ICON tested both load-bearing walls, such as the ones on the outside of their homes, as well as non-load-bearing walls, which are typically found inside homes between rooms.
“There are two aspects when it comes to wildfires: first, is the material combustible? And then, what is the fire rating from a building code perspective?” says Bungane Mehlomakulu, director of building science and building performance at Icon in Austin, Texas. “For our standard load-bearing wall, the wall that is around the exterior of the homes, it has a nearly three-hour fire rating. We came in at 178 minutes. But, from a building code perspective, we say that’s a two-hour fire rating. For that test, it’s not that flames are firing through the other side, it’s actually just about how hot the temperature is on the other side. So, if there was some combustible material that was up against the wall, would it catch fire?”
“We’ve also tested our non-load bearing walls, which are usually used on the interior of the homes — it’s a slightly different configuration,” says Mehlomakulu. “Those had almost a two-hour rating. They came in at 108 minutes, so from a code perspective, it’s a 90-minute rating. This is our standard performance for our out-of-the-box wall system. If there’s an active fire much closer to the home, it helps increase the chance that there isn’t loss of property.”

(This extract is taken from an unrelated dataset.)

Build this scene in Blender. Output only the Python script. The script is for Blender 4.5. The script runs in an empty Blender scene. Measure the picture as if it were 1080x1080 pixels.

[Read: Fire Safety Tips for Your Home]
Rebuilding Fire-Ravaged Areas With 3D-Printed Homes
In areas that have been completely ravaged by wildfires, like LA, 3D printing offers some advantages over stick-built homes. According to Ajamian, the number of man-hours required to finish a home can be reduced, as well as the number of people needed on the job, allowing construction crews to be spread more thinly across an area and speed up the rebuilding process. There are other significant advantages in this area, where supply chains may be disrupted and access to materials limited.
“From a rebuilding perspective, one of the challenges can be the supply chains that exist and their supply constraints,” says Mehlomakulu. “For additive construction, another one of the benefits ends up being that we have a relatively few number of component parts that actually go into the printing of the system, and that all speaks to the logistics of being able to basically arrive with the same set of material and move through and work with different homeowners in the same community to mobilize the robot to different sites.”
And while buildings that may survive a little longer, lower labor requirements to get homeowners back into their homes, easier access to supplies and the hope of faster construction in damaged neighborhoods are all great reasons to implement 3D printed homes in wildfire areas, there’s one more reason that is a lot more personal.
Ajamian, who worked in fire-ravaged areas before the LA wildfires, always wants to give his homeowners something special. That’s so much easier to accomplish with a 3D printer, since each home is printed individually, and cookie-cutter homes don’t really create significant efficiency gains. In fact, homes with curves and other interesting architectural details sometimes make more sense for a 3D home printer.
“In these recovery situations, we do something custom and special for every individual,” says Ajamian. “I would love it if in five or 10 years, they can look back and say, ‘Boy, that was awful, but look at what we got out of the other end.’ It’s hard to think that way from this side of the fire right now, but eventually, that’s always our hope.”